Sexual assault victim advocates have received specialized training in the area of sexual assault and are often eager to help share this training and information with others in the community. Many victim advocates and service providers consider community and system education to be a central part of their mission. Victim advocates, along with other victim service providers, can:
- Provide training and information about the nature and prevalence of sexual assault, and the range of resources and cross–training available to respond to victims of sexual assault;
- Enhance the ability of supervision agencies and treatment providers to create effective victim–centered policies and identify victim concerns or potential problems in individual cases;
- Participate in community notification efforts; and
- Provide important input into the support or opposition of legislation related to sexual assault.
It’s important to remember in our training and educational efforts that information sharing is most effective when it works and flows both ways 1) advocates and other victim service providers need a clear picture of how the criminal justice system handles convicted sex offenders in order to help identify areas where victims of these offenders and the public could benefit from their assistance, and 2) while criminal justice professionals need a clear picture of the impact of sexual assault on victims and victims’ families and how that may affect the ability of victims to participate in the criminal justice process, the safety concerns that arise from managing a sex offender in the same community as the victim, and the variety of resources available (or not) to victims to address these needs.
Refer
to Handout
“Case Studies on CSOM’s National Resource Sites, 2nd Edition, Revised” is available on the CSOM Web site (www.csom.org/pubs/casestudies2.pdf) or ordered from CSOM using the document order form provided in the Trainer’s Resources section.
Lessons from Around the Country1
A few jurisdictions (for example, New Haven, Connecticut) utilize a full–time victim advocate as part of a team that manages sex offenders in their community. Those of you interested in this approach can get a copy of the “Case Studies on CSOM’s National Resource Sites, 2nd Edition, Revised” publication from the Center for Sex Offender Management.1 Other jurisdictions around the country have created similar positions or found other ways to draw upon the skills and experience of the victim advocacy community in their jurisdiction. In the example from Connecticut, advocates are supervised by and remain employees of the state community–based advocacy programs, grant funded by community corrections. There are a couple of particular benefits to this approach: A community–based advocate can respond to victims’ needs without being limited to the goals of the justice system. Also, as the advocate in the Intensive Sex Offender Supervision Unit of New Haven, Connecticut, indicates, victims respond better to her once they know that she does not work specifically for the justice system and that her parent organization’s goals are supporting victims in recovery and preventing future victimization.
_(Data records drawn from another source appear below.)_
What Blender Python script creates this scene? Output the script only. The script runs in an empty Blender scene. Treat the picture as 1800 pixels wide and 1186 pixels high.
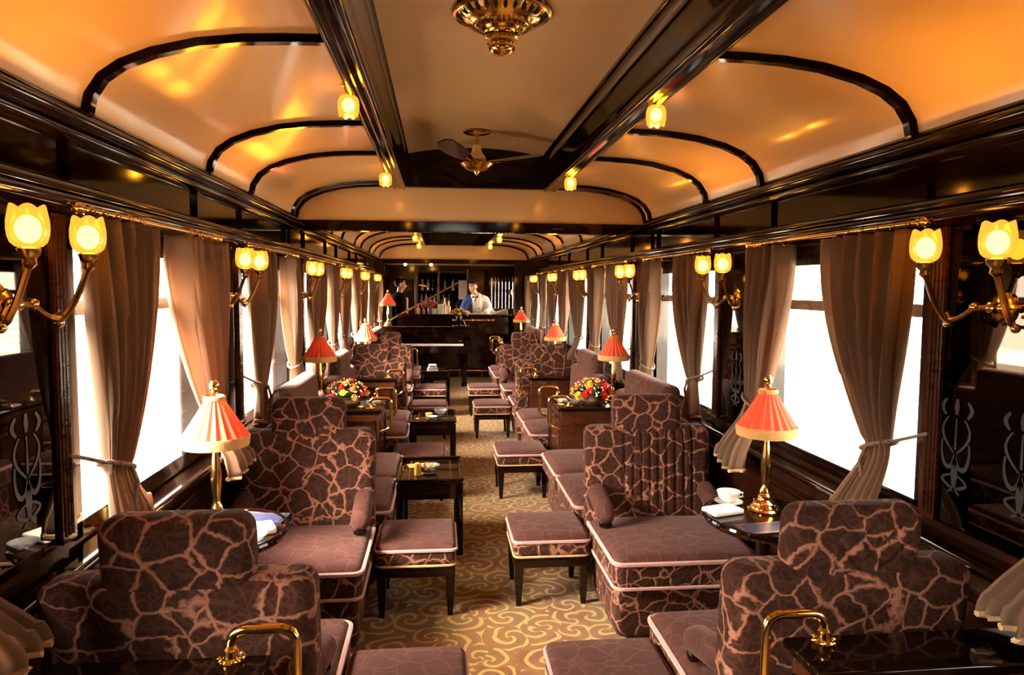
import bpy, math, random
from mathutils import Vector, Matrix
PI = math.pi
S = bpy.context.scene
COL = S.collection
random.seed(7)

# ------------------------------------------------------------------ materials
def newmat(name):
    m = bpy.data.materials.new(name); m.use_nodes = True
    nt = m.node_tree; nt.nodes.clear()
    out = nt.nodes.new('ShaderNodeOutputMaterial')
    return m, nt, out
def N(nt, t, **kw):
    n = nt.nodes.new(t)
    for k, v in kw.items():
        if k in n.inputs: n.inputs[k].default_value = v
        else: setattr(n, k, v)
    return n
def L(nt, a, b): nt.links.new(a, b)
def c4(c): return (c[0], c[1], c[2], 1.0)
def pbr(name, col, rough=.5, metal=0, coat=0, sheen=0, sheen_tint=(1,1,1), spec=.5, sss=0, coatr=.05, bump=0, bscale=60):
    m, nt, out = newmat(name)
    p = N(nt, 'ShaderNodeBsdfPrincipled')
    p.inputs['Base Color'].default_value = c4(col)
    p.inputs['Roughness'].default_value = rough
    p.inputs['Metallic'].default_value = metal
    p.inputs['Coat Weight'].default_value = coat
    p.inputs['Coat Roughness'].default_value = coatr
    p.inputs['Sheen Weight'].default_value = sheen
    p.inputs['Sheen Tint'].default_value = c4(sheen_tint)
    p.inputs['Specular IOR Level'].default_value = spec
    if bump:
        tc = N(nt, 'ShaderNodeTexCoord'); nz = N(nt, 'ShaderNodeTexNoise', Scale=bscale)
        L(nt, tc.outputs['Object'], nz.inputs['Vector'])
        b = N(nt, 'ShaderNodeBump', Strength=bump, Distance=.01)
        L(nt, nz.outputs['Fac'], b.inputs['Height']); L(nt, b.outputs['Normal'], p.inputs['Normal'])
    L(nt, p.outputs[0], out.inputs[0])
    m['p'] = 1
    return m
def princ(m): return next(n for n in m.node_tree.nodes if n.type == 'BSDF_PRINCIPLED')
def math_n(nt, op, a, b=None):
    n = N(nt, 'ShaderNodeMath', operation=op)
    for i, v in enumerate((a, b)):
        if v is None: continue
        if isinstance(v, (int, float)): n.inputs[i].default_value = v
        else: L(nt, v, n.inputs[i])
    return n.outputs[0]
def ramp(nt, fac, stops):
    r = N(nt, 'ShaderNodeValToRGB')
    e = r.color_ramp.elements
    while len(e) < len(stops): e.new(.5)
    for i, (p, c) in enumerate(stops):
        e[i].position = p; e[i].color = c4(c)
    L(nt, fac, r.inputs[0]); return r.outputs[0]
def wood(name, dark, light, rough=.2, coat=.6, scale=(2, 30, 2)):
    m = pbr(name, dark, rough, coat=coat)
    nt = m.node_tree; p = princ(m)
    tc = N(nt, 'ShaderNodeTexCoord'); mp = N(nt, 'ShaderNodeMapping'); mp.inputs['Scale'].default_value = scale
    nz = N(nt, 'ShaderNodeTexNoise', Scale=3.0, Detail=6.0, Distortion=1.2)
    L(nt, tc.outputs['Object'], mp.inputs[0]); L(nt, mp.outputs[0], nz.inputs['Vector'])
    L(nt, ramp(nt, nz.outputs['Fac'], [(.35, dark), (.7, light)]), p.inputs['Base Color'])
    return m
def velvet(name, base, net, amount=1.0, scale=13.0, sheen=.35):
    """plush fabric with the pale branching net of lines"""
    m = pbr(name, base, .85, sheen=sheen, sheen_tint=(1, .72, .66), spec=.15)
    nt = m.node_tree; p = princ(m); p.inputs['Sheen Roughness'].default_value = .35
    tc = N(nt, 'ShaderNodeTexCoord'); oi = N(nt, 'ShaderNodeObjectInfo')
    off = N(nt, 'ShaderNodeVectorMath', operation='SCALE'); off.inputs[0].default_value = (9, 5, 7)
    L(nt, oi.outputs['Random'], off.inputs['Scale'])
    add = N(nt, 'ShaderNodeVectorMath', operation='ADD')
    L(nt, tc.outputs['Object'], add.inputs[0]); L(nt, off.outputs[0], add.inputs[1])
    nz = N(nt, 'ShaderNodeTexNoise', Scale=16.0, Detail=3.0)
    L(nt, add.outputs[0], nz.inputs['Vector'])
    mix0 = N(nt, 'ShaderNodeVectorMath', operation='MULTIPLY_ADD')
    L(nt, nz.outputs['Color'], mix0.inputs[0]); mix0.inputs[1].default_value = (.045, .045, .045); L(nt, add.outputs[0], mix0.inputs[2])
    nzb = N(nt, 'ShaderNodeTexNoise', Scale=55.0, Detail=2.0); L(nt, add.outputs[0], nzb.inputs['Vector'])
    mixv = N(nt, 'ShaderNodeVectorMath', operation='MULTIPLY_ADD')
    L(nt, nzb.outputs['Color'], mixv.inputs[0]); mixv.inputs[1].default_value = (.012, .012, .012); L(nt, mix0.outputs[0], mixv.inputs[2])
    vo = N(nt, 'ShaderNodeTexVoronoi', feature='DISTANCE_TO_EDGE', Scale=scale)
    L(nt, mixv.outputs[0], vo.inputs['Vector'])
    n2 = N(nt, 'ShaderNodeTexNoise', Scale=7.0, Detail=2.0); L(nt, add.outputs[0], n2.inputs['Vector'])
    w = math_n(nt, 'ADD', math_n(nt, 'MULTIPLY', n2.outputs['Fac'], .10), .022)
    f = math_n(nt, 'DIVIDE', vo.outputs['Distance'], w)
    nf = ramp(nt, f, [(.15, (1, 1, 1)), (.95, (0, 0, 0))])
    vo2 = N(nt, 'ShaderNodeTexVoronoi', feature='DISTANCE_TO_EDGE', Scale=scale * 3.1)
    L(nt, mixv.outputs[0], vo2.inputs['Vector'])
    vein = ramp(nt, vo2.outputs['Distance'], [(.0, (.10, .10, .10)), (.10, (0, 0, 0))])
    # leaf-like veins fanning out inside each cell
    v1 = N(nt, 'ShaderNodeTexVoronoi', feature='F1', Scale=scale); L(nt, mixv.outputs[0], v1.inputs['Vector'])
    dv = N(nt, 'ShaderNodeVectorMath', operation='SUBTRACT'); L(nt, mixv.outputs[0], dv.inputs[0])
    L(nt, v1.outputs['Position'], dv.inputs[1])
    sv = N(nt, 'ShaderNodeSeparateXYZ'); L(nt, dv.outputs[0], sv.inputs[0])
    an_ = math_n(nt, 'ARCTAN2', math_n(nt, 'ADD', sv.outputs[2], math_n(nt, 'MULTIPLY', sv.outputs[1], .6)), math_n(nt, 'ADD', sv.outputs[0], math_n(nt, 'MULTIPLY', sv.outputs[1], .6)))
    fan = ramp(nt, math_n(nt, 'SINE', math_n(nt, 'MULTIPLY', an_, 7.0)), [(.60, (0, 0, 0)), (1.0, (.11, .11, .11))])
    vein = math_n(nt, 'MAXIMUM', vein, fan)
    tot = math_n(nt, 'MAXIMUM', nf, vein)
    tot = math_n(nt, 'MULTIPLY', tot, amount)
    mx = N(nt, 'ShaderNodeMix', data_type='RGBA')
    mx.inputs['A'].default_value = c4(base); mx.inputs['B'].default_value = c4(net)
    L(nt, tot, mx.inputs['Factor'])
    n3 = N(nt, 'ShaderNodeTexNoise', Scale=22.0, Detail=4.0); L(nt, add.outputs[0], n3.inputs['Vector'])
    hv = N(nt, 'ShaderNodeHueSaturation'); L(nt, mx.outputs['Result'], hv.inputs['Color'])
    L(nt, math_n(nt, 'ADD', math_n(nt, 'MULTIPLY', n3.outputs['Fac'], .7), .65), hv.inputs['Value'])
    L(nt, hv.outputs[0], p.inputs['Base Color'])
    b = N(nt, 'ShaderNodeBump', Strength=.5, Distance=.006)
    L(nt, tot, b.inputs['Height']); L(nt, b.outputs['Normal'], p.inputs['Normal'])
    return m
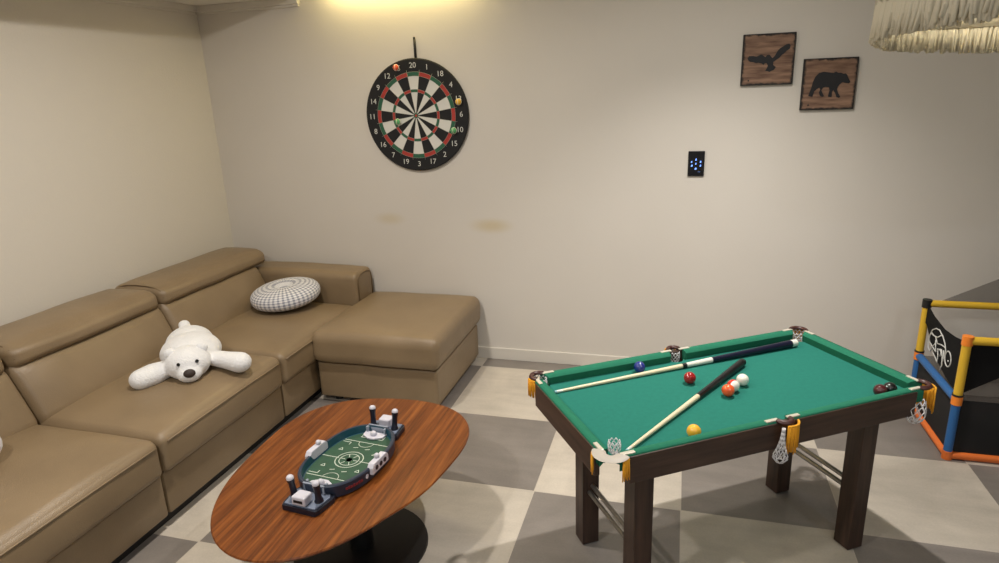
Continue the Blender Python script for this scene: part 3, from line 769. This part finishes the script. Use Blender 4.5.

This is just one example of how other jurisdictions have successfully collaborated with victim advocates to improve services to victims and to more effectively supervise sex offenders in the community. In reaching out to victim advocates in your community, you will want to explore with them all of the options available for successful collaboration as dictated by your local policies, resources, and needs. However you choose to collaborate with victim advocates, you will find your ability to effectively supervise sex offenders enhanced by that collaboration.